■ Given exercise:
Skip any picture you find and retype all the remaining lines exactly.

---

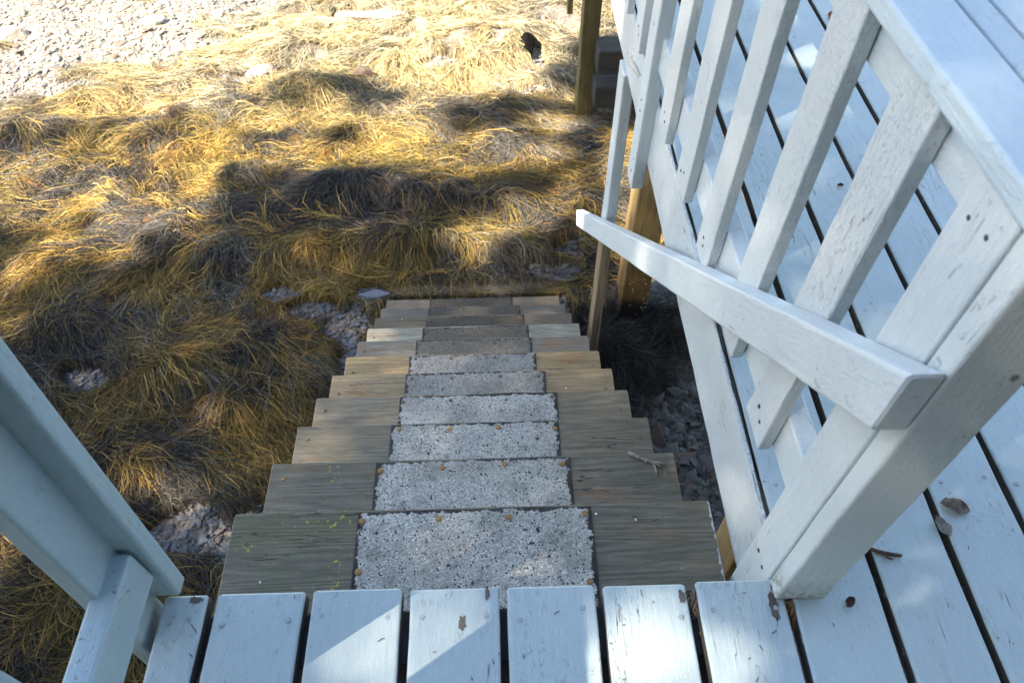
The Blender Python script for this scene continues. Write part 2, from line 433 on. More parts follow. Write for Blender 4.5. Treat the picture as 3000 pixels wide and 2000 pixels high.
# ------------------------------------------------------------------ ground
MOUNDS = [  # x, y, radius x, radius y, height
    (-2.44,3.99,.34,.22,.10),(-1.63,3.48,.30,.20,.13),(-1.08,3.32,.28,.2,.10),(-1.82,3.08,.26,.18,.10),(-1.36,3.15,.28,.2,.14),(-.82,3.30,.26,.2,.15),(-.40,3.24,.26,.2,.16),(.08,3.16,.3,.2,.14),(.55,3.15,.26,.18,.09),
    (-1.16,2.80,.24,.15,.09),(-.77,2.84,.26,.15,.10),(-.37,2.80,.26,.15,.10),(.02,2.76,.24,.14,.08),
    (-1.99,2.92,.26,.19,.15),(-1.62,2.71,.28,.19,.15),(-2.48,3.19,.3,.2,.08),(-2.68,2.63,.26,.2,.08),(-2.39,2.21,.25,.2,.09),(-1.33,2.0,.26,.17,.09),(-1.70,1.82,.26,.2,.11),(-1.28,1.58,.24,.18,.12),(-1.62,1.32,.26,.2,.10),(-1.87,.55,.4,.3,.10),
    (-1.0,4.07,.24,.16,.09),(-.44,4.17,.3,.18,.09),(.13,3.82,.3,.2,.09),(.14,4.27,.26,.18,.09),(-1.46,4.62,.36,.2,.11),(-1.87,4.33,.34,.2,.09),(-2.93,4.55,.4,.25,.09),(-3.25,4.09,.4,.22,.10),(-.83,5.07,.4,.25,.11),(-.30,5.27,.35,.22,.10),(-1.75,5.32,.45,.3,.10),(.06,5.0,.3,.2,.12),(-.16,5.44,.3,.2,.10),(.39,4.62,.2,.16,.10),(.22,5.3,.16,.2,.15),(-3.15,5.75,.4,.3,.04),(.63,1.88,.16,.16,.07)]
BARE = [  # x, y, rx, ry of stony patches without weed
    (-1.24,2.46,.20,.09),(-1.03,2.34,.22,.09),(-.82,2.22,.20,.14),(-.72,2.42,.12,.10),(-2.16,1.86,.17,.10),(-1.38,.96,.28,.17),(-1.12,.95,.20,.22),(.32,2.62,.22,.10),(.50,2.80,.2,.12),(-1.98,4.87,.30,.10),(-1.05,5.95,.55,.14),(-.40,4.98,.26,.09),(.36,5.03,.10,.22),(-.19,4.72,.12,.05),(.25,4.55,.25,.07),
    (-3.3,5.6,1.15,.62),(-3.9,5.0,.7,.6),(-4.4,6.2,1.6,.9),(-2.6,6.3,.9,.35),(-.8,2.0,.10,.3),(-.75,1.4,.12,.5),(-3.3,4.75,.4,.16),(-2.4,5.5,.4,.12),(-1.5,5.62,.35,.07)]
def Hs(x, y, smooth=False):
    z = -1.97 - .05 * (y - 2.3)
    for mx, my, rx, ry, h in MOUNDS:
        q = ((x - mx) / rx) ** 2 + ((y - my) / np.where(y < my, ry * .75, ry * 1.2)) ** 2
        z = z + h * np.exp(-q * 1.1) * .85
    z = z + .05 * (fbm(x * 1.9, y * 1.9, 21, 2) - .5)
    foot = np.clip((.50 - np.abs(x + .12)) / .10, 0, 1) * np.clip((2.5 - y) / .12, 0, 1)
    z = z + .085 * (1 - foot) * (fbm(x * 3.6 + .3 * y, y * 4.6, 25, 2) - .5)
    if not smooth: z = z + .035 * (fbm(x * 6, y * 6, 31, 3) - .5)
    return z
def bare_amount(x, y):
    m = np.zeros_like(x)
    wx = x + .12 * (fbm(x * 5, y * 5, 51, 3) - .5); wy = y + .12 * (fbm(x * 5 + 9, y * 5, 52, 3) - .5)
    for bx, by, rx, ry in BARE:
        m = np.maximum(m, np.clip(1.6 - 1.3 * np.sqrt(((wx - bx) / rx) ** 2 + ((wy - by) / ry) ** 2), 0, 1))
    right = np.clip((wx - (.42 + .02 * (wy - 1))) / .06, 0, 1) * np.clip((2.75 - wy) / .2, 0, 1)
    tuft = np.clip(1.3 - np.hypot((wx - .60) / .13, (wy - 1.90) / .17), 0, 1) + np.clip(1.4 - np.hypot((wx - .80) / .12, (wy - 2.15) / .1), 0, 1)
    m = np.maximum(m, np.clip(right - tuft, 0, 1))
    under = ((x > -.62) & (x < .40) & (y < 2.40)).astype(float)
    return np.maximum(m, under)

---

■ Answer to the problem:
The Blender Python script for this scene continues. Write part 2, from line 433 on. More parts follow. Write for Blender 4.5. Treat the picture as 3000 pixels wide and 2000 pixels high.
# ------------------------------------------------------------------ ground
MOUNDS = [  # x, y, radius x, radius y, height
    (-2.44,3.99,.34,.22,.10),(-1.63,3.48,.30,.20,.13),(-1.08,3.32,.28,.2,.10),(-1.82,3.08,.26,.18,.10),(-1.36,3.15,.28,.2,.14),(-.82,3.30,.26,.2,.15),(-.40,3.24,.26,.2,.16),(.08,3.16,.3,.2,.14),(.55,3.15,.26,.18,.09),
    (-1.16,2.80,.24,.15,.09),(-.77,2.84,.26,.15,.10),(-.37,2.80,.26,.15,.10),(.02,2.76,.24,.14,.08),
    (-1.99,2.92,.26,.19,.15),(-1.62,2.71,.28,.19,.15),(-2.48,3.19,.3,.2,.08),(-2.68,2.63,.26,.2,.08),(-2.39,2.21,.25,.2,.09),(-1.33,2.0,.26,.17,.09),(-1.70,1.82,.26,.2,.11),(-1.28,1.58,.24,.18,.12),(-1.62,1.32,.26,.2,.10),(-1.87,.55,.4,.3,.10),
    (-1.0,4.07,.24,.16,.09),(-.44,4.17,.3,.18,.09),(.13,3.82,.3,.2,.09),(.14,4.27,.26,.18,.09),(-1.46,4.62,.36,.2,.11),(-1.87,4.33,.34,.2,.09),(-2.93,4.55,.4,.25,.09),(-3.25,4.09,.4,.22,.10),(-.83,5.07,.4,.25,.11),(-.30,5.27,.35,.22,.10),(-1.75,5.32,.45,.3,.10),(.06,5.0,.3,.2,.12),(-.16,5.44,.3,.2,.10),(.39,4.62,.2,.16,.10),(.22,5.3,.16,.2,.15),(-3.15,5.75,.4,.3,.04),(.63,1.88,.16,.16,.07)]
BARE = [  # x, y, rx, ry of stony patches without weed
    (-1.24,2.46,.20,.09),(-1.03,2.34,.22,.09),(-.82,2.22,.20,.14),(-.72,2.42,.12,.10),(-2.16,1.86,.17,.10),(-1.38,.96,.28,.17),(-1.12,.95,.20,.22),(.32,2.62,.22,.10),(.50,2.80,.2,.12),(-1.98,4.87,.30,.10),(-1.05,5.95,.55,.14),(-.40,4.98,.26,.09),(.36,5.03,.10,.22),(-.19,4.72,.12,.05),(.25,4.55,.25,.07),
    (-3.3,5.6,1.15,.62),(-3.9,5.0,.7,.6),(-4.4,6.2,1.6,.9),(-2.6,6.3,.9,.35),(-.8,2.0,.10,.3),(-.75,1.4,.12,.5),(-3.3,4.75,.4,.16),(-2.4,5.5,.4,.12),(-1.5,5.62,.35,.07)]
def Hs(x, y, smooth=False):
    z = -1.97 - .05 * (y - 2.3)
    for mx, my, rx, ry, h in MOUNDS:
        q = ((x - mx) / rx) ** 2 + ((y - my) / np.where(y < my, ry * .75, ry * 1.2)) ** 2
        z = z + h * np.exp(-q * 1.1) * .85
    z = z + .05 * (fbm(x * 1.9, y * 1.9, 21, 2) - .5)
    foot = np.clip((.50 - np.abs(x + .12)) / .10, 0, 1) * np.clip((2.5 - y) / .12, 0, 1)
    z = z + .085 * (1 - foot) * (fbm(x * 3.6 + .3 * y, y * 4.6, 25, 2) - .5)
    if not smooth: z = z + .035 * (fbm(x * 6, y * 6, 31, 3) - .5)
    return z
def bare_amount(x, y):
    m = np.zeros_like(x)
    wx = x + .12 * (fbm(x * 5, y * 5, 51, 3) - .5); wy = y + .12 * (fbm(x * 5 + 9, y * 5, 52, 3) - .5)
    for bx, by, rx, ry in BARE:
        m = np.maximum(m, np.clip(1.6 - 1.3 * np.sqrt(((wx - bx) / rx) ** 2 + ((wy - by) / ry) ** 2), 0, 1))
    right = np.clip((wx - (.42 + .02 * (wy - 1))) / .06, 0, 1) * np.clip((2.75 - wy) / .2, 0, 1)
    tuft = np.clip(1.3 - np.hypot((wx - .60) / .13, (wy - 1.90) / .17), 0, 1) + np.clip(1.4 - np.hypot((wx - .80) / .12, (wy - 2.15) / .1), 0, 1)
    m = np.maximum(m, np.clip(right - tuft, 0, 1))
    under = ((x > -.62) & (x < .40) & (y < 2.40)).astype(float)
    return np.maximum(m, under)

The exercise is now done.